- [SET EXERCISE]:
Copy the lines holding the word "steel", all of them.

————————

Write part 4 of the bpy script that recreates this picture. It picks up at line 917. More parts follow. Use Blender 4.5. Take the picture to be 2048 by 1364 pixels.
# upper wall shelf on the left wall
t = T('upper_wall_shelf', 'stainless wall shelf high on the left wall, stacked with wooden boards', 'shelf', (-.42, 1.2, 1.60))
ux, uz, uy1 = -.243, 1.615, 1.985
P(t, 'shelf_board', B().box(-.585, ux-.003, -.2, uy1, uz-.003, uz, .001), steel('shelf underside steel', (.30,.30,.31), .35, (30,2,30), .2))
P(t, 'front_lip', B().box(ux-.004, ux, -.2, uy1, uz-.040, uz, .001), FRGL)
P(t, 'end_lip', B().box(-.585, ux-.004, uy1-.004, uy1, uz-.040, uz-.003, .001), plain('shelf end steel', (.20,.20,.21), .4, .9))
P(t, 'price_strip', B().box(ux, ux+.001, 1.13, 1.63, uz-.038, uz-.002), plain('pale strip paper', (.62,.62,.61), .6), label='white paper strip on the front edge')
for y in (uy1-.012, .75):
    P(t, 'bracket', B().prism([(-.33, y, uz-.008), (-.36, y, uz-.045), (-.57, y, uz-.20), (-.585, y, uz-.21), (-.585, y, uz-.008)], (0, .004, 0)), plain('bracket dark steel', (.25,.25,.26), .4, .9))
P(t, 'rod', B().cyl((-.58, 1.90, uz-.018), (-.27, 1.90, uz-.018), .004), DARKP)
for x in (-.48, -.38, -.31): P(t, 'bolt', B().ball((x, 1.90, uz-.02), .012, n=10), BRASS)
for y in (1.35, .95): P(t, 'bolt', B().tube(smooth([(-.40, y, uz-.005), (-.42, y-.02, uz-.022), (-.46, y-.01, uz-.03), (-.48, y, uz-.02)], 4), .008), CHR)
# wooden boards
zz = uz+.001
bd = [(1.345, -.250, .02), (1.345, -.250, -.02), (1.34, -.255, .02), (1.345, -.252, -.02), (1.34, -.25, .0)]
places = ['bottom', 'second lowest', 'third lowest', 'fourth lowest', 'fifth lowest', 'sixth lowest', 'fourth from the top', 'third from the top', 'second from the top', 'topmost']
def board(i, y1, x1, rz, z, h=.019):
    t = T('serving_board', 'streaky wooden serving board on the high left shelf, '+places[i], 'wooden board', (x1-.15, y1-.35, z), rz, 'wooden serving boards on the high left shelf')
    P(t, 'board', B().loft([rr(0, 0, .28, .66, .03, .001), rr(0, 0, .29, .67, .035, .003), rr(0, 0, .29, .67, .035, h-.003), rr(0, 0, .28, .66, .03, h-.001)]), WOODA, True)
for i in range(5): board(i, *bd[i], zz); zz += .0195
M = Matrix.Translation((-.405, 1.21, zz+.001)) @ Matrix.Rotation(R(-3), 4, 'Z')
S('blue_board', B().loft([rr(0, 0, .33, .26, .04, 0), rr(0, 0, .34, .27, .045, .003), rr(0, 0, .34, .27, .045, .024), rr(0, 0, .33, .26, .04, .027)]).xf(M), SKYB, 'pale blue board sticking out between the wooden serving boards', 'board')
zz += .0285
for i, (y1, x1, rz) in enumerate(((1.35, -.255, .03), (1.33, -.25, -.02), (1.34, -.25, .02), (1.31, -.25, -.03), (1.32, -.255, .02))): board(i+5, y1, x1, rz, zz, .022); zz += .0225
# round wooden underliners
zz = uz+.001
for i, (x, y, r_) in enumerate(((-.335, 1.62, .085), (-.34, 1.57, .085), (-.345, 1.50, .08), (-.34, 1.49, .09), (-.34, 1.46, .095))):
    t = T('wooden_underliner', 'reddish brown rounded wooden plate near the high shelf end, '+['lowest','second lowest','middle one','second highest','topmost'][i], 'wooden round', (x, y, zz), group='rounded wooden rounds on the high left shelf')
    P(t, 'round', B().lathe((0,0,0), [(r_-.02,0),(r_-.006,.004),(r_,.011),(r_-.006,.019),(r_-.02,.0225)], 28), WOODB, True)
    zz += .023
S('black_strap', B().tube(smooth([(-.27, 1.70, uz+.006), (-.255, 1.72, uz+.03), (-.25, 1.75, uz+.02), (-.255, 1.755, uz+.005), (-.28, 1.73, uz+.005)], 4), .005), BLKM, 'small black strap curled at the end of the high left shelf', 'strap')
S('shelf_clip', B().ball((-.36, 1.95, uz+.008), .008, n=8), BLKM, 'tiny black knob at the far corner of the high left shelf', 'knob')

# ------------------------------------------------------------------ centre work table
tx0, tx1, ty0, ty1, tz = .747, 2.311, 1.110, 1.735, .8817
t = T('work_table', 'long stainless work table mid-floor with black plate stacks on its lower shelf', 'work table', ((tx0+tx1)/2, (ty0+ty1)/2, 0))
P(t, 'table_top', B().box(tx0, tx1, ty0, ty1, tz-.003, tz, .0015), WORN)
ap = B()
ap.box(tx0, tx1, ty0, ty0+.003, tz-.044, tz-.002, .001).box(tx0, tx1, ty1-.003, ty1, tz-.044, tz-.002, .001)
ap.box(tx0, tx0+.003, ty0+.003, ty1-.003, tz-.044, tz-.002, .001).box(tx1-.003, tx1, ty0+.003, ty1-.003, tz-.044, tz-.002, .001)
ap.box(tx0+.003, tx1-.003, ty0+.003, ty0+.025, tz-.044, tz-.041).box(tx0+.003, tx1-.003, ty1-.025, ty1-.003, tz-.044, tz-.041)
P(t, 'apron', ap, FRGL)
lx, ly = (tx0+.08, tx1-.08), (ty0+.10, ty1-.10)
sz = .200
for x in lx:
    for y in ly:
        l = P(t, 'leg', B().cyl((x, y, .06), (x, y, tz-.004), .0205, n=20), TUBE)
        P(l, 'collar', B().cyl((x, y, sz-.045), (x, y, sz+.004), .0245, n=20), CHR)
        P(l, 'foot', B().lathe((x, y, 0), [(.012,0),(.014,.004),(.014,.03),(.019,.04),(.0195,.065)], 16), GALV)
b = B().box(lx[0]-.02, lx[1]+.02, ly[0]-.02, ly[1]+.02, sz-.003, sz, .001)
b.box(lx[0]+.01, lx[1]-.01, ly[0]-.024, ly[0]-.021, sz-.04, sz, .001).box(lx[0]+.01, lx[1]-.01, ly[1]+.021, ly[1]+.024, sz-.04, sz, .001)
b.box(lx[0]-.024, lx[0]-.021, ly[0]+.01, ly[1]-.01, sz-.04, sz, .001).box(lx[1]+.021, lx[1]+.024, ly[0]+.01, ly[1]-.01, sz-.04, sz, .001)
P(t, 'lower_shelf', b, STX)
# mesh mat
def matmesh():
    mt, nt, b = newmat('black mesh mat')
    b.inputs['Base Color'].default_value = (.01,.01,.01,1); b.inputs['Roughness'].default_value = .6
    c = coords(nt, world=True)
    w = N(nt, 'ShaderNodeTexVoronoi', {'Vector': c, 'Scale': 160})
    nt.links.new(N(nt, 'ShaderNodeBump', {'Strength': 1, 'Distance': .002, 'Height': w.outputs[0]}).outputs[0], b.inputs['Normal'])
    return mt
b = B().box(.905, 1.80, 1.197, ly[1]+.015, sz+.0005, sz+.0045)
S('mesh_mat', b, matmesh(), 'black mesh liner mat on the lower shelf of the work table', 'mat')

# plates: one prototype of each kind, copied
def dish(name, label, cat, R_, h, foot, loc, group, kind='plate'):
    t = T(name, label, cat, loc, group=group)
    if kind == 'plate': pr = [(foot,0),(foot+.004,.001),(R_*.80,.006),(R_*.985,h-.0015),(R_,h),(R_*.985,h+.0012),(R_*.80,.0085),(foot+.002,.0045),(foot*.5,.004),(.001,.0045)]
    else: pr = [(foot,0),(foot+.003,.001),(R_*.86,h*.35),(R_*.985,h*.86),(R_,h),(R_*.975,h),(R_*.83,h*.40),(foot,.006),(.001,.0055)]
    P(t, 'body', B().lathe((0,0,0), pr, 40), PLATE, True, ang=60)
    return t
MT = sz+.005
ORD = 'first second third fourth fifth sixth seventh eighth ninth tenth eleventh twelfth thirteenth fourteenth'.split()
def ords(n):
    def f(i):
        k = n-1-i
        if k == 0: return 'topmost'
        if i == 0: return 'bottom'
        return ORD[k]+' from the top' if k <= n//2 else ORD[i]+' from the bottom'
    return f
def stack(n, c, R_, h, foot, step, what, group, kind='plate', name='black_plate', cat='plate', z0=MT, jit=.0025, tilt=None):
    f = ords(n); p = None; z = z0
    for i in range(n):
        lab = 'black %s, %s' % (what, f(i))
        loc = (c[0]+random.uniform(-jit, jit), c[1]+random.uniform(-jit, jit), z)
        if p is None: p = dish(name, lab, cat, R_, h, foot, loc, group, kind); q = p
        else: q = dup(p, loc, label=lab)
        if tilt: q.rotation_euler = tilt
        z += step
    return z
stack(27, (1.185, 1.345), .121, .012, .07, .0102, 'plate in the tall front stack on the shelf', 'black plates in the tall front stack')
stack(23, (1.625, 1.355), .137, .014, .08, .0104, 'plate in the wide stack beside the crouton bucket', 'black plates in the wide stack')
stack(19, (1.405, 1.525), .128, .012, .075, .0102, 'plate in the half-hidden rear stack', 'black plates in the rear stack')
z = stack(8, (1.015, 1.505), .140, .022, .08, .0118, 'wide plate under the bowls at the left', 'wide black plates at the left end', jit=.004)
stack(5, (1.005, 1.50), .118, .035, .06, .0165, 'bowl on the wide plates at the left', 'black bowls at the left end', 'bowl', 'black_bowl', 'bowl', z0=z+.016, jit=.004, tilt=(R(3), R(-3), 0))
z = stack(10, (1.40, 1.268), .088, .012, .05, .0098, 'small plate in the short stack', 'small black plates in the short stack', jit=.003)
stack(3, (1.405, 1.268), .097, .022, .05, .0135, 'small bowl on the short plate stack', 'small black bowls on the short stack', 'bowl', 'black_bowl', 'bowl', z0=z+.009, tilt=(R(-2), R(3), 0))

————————

- [SOLUTION TO THIS TASK]:
P(t, 'shelf_board', B().box(-.585, ux-.003, -.2, uy1, uz-.003, uz, .001), steel('shelf underside steel', (.30,.30,.31), .35, (30,2,30), .2))
P(t, 'end_lip', B().box(-.585, ux-.004, uy1-.004, uy1, uz-.040, uz-.003, .001), plain('shelf end steel', (.20,.20,.21), .4, .9))
    P(t, 'bracket', B().prism([(-.33, y, uz-.008), (-.36, y, uz-.045), (-.57, y, uz-.20), (-.585, y, uz-.21), (-.585, y, uz-.008)], (0, .004, 0)), plain('bracket dark steel', (.25,.25,.26), .4, .9))